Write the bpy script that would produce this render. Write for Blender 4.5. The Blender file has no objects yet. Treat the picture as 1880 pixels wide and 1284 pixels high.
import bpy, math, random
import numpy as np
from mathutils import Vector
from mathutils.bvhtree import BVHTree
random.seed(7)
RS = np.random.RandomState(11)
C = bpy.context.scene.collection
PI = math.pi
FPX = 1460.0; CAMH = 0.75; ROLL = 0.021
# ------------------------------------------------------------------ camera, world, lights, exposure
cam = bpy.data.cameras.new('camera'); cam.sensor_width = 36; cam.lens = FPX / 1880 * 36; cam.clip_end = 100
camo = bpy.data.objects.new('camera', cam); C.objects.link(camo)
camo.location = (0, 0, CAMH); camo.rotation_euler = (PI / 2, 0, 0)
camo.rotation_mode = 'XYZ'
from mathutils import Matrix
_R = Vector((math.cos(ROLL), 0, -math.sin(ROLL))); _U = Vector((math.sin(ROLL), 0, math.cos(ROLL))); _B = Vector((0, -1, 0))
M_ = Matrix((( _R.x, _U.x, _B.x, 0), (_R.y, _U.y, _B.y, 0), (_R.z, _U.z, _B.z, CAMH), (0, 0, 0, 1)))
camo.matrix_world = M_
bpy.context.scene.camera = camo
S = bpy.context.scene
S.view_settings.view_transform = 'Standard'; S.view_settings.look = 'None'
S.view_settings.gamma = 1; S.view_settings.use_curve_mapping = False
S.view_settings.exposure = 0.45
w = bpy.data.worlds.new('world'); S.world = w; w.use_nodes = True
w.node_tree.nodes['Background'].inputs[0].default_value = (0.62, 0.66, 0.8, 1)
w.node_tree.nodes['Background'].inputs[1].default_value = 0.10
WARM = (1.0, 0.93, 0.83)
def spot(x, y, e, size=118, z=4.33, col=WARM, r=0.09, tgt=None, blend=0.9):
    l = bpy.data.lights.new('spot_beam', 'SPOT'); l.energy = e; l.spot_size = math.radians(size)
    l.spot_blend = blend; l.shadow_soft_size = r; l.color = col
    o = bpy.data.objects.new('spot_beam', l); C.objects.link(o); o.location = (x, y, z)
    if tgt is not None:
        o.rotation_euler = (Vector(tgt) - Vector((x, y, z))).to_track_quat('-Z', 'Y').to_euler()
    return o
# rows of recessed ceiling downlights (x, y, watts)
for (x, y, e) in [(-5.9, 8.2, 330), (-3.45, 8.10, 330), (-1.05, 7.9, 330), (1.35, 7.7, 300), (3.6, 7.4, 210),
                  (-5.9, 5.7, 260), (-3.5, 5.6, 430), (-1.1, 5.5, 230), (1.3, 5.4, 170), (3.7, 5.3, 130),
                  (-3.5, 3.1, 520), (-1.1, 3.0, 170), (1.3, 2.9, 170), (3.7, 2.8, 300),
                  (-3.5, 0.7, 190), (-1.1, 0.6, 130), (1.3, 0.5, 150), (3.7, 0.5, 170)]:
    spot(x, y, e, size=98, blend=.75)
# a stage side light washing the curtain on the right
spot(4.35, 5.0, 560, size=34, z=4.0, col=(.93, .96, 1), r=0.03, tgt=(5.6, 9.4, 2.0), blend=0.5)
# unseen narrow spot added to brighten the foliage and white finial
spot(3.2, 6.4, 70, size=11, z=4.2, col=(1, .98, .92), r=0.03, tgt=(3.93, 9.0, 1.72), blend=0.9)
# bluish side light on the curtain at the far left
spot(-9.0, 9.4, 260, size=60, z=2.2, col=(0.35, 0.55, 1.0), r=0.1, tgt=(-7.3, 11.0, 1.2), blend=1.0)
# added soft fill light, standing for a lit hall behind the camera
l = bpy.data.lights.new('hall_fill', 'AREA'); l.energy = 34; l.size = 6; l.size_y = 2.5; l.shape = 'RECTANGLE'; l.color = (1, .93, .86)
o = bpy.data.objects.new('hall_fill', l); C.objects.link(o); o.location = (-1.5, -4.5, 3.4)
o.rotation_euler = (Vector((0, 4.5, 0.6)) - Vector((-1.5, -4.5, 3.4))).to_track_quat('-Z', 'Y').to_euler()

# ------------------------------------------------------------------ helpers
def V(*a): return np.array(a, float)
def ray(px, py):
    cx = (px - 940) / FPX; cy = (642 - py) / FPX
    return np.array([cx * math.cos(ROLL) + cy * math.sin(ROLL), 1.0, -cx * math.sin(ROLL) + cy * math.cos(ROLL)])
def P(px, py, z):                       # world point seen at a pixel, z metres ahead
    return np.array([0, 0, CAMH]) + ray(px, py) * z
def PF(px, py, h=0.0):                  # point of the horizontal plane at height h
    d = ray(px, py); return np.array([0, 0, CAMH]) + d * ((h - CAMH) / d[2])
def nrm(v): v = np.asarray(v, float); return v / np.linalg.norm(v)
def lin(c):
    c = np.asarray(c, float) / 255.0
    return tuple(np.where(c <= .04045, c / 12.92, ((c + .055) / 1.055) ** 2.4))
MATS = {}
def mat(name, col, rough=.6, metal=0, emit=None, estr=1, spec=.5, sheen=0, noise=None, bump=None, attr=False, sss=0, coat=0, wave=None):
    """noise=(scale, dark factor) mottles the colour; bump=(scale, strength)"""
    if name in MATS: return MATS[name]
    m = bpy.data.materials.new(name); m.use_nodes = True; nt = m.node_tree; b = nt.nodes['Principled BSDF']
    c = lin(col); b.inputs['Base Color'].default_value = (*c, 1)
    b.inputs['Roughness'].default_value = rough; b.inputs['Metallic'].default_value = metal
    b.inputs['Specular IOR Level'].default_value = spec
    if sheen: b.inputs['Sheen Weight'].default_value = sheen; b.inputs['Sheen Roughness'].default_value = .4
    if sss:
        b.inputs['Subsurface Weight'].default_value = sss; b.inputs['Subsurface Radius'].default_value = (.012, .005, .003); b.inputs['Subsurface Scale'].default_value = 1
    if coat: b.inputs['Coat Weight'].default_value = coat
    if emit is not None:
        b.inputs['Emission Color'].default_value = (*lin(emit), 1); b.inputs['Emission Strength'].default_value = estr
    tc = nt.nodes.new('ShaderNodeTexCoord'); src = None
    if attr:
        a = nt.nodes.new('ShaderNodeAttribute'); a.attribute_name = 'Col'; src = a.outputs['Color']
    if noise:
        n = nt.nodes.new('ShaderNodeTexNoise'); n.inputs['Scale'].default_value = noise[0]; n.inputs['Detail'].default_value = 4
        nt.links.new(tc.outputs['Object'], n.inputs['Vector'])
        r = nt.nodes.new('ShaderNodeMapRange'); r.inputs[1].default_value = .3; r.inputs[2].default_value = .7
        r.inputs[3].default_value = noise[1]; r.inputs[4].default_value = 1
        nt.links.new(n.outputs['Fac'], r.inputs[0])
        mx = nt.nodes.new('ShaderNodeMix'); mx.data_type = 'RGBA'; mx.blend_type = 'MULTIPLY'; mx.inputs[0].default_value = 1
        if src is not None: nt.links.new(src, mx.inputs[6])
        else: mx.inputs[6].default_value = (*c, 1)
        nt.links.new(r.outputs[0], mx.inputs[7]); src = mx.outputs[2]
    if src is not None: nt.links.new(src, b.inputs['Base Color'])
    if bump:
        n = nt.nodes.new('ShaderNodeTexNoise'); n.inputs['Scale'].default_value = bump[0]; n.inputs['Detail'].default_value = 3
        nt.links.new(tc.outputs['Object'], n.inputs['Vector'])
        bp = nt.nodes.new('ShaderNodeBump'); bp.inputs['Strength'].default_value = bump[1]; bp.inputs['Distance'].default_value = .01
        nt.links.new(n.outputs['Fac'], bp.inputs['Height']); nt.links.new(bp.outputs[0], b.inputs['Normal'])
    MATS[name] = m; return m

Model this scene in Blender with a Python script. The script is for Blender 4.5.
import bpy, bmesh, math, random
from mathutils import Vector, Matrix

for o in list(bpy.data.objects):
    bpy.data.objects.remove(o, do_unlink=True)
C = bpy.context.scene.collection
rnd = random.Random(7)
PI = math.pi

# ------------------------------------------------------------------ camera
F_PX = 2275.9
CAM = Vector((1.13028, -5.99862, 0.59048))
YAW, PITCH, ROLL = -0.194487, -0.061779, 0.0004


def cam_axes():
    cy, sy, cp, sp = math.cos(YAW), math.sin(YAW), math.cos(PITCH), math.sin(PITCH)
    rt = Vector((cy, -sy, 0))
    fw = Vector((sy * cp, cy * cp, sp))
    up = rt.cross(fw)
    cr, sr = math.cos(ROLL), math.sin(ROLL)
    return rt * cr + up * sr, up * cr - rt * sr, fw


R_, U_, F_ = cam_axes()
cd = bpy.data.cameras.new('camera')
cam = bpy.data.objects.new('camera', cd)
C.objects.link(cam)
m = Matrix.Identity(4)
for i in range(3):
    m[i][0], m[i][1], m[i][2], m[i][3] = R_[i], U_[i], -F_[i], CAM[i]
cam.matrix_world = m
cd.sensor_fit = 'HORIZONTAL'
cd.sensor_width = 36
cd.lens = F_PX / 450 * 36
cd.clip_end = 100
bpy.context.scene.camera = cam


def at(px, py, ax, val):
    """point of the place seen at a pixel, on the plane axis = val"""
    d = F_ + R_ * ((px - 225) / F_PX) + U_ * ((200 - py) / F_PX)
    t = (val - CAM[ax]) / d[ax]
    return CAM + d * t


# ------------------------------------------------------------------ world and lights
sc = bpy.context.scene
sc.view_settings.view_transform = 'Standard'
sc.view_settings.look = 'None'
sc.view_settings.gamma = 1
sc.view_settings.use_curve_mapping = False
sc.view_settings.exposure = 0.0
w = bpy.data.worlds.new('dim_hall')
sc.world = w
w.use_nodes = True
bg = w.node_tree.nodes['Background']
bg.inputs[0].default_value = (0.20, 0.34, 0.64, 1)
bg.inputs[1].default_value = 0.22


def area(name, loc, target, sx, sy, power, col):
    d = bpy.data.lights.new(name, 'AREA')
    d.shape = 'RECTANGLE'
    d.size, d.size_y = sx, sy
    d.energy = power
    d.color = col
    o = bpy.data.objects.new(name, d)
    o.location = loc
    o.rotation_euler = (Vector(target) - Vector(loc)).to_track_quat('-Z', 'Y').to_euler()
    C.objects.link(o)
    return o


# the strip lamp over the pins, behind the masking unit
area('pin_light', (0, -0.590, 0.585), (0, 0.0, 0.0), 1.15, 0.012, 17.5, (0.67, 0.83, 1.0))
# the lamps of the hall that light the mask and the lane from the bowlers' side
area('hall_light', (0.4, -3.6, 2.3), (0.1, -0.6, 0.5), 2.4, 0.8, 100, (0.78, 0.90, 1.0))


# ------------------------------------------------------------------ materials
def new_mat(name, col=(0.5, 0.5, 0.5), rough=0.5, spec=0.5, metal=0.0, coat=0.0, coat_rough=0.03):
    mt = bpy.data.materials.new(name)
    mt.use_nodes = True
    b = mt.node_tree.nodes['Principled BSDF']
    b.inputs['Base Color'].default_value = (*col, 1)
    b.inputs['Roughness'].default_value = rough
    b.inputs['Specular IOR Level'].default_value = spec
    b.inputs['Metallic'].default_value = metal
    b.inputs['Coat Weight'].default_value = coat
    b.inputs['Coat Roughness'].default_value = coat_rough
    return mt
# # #
WHAT YOU ARE ASKED TO DO: Repeat, character for character, the lines of the material above from the line with "Model this scene" through the line with "from mathutils import Vector, Matrix".

THE ANSWER:
Model this scene in Blender with a Python script. The script is for Blender 4.5.
import bpy, bmesh, math, random
from mathutils import Vector, Matrix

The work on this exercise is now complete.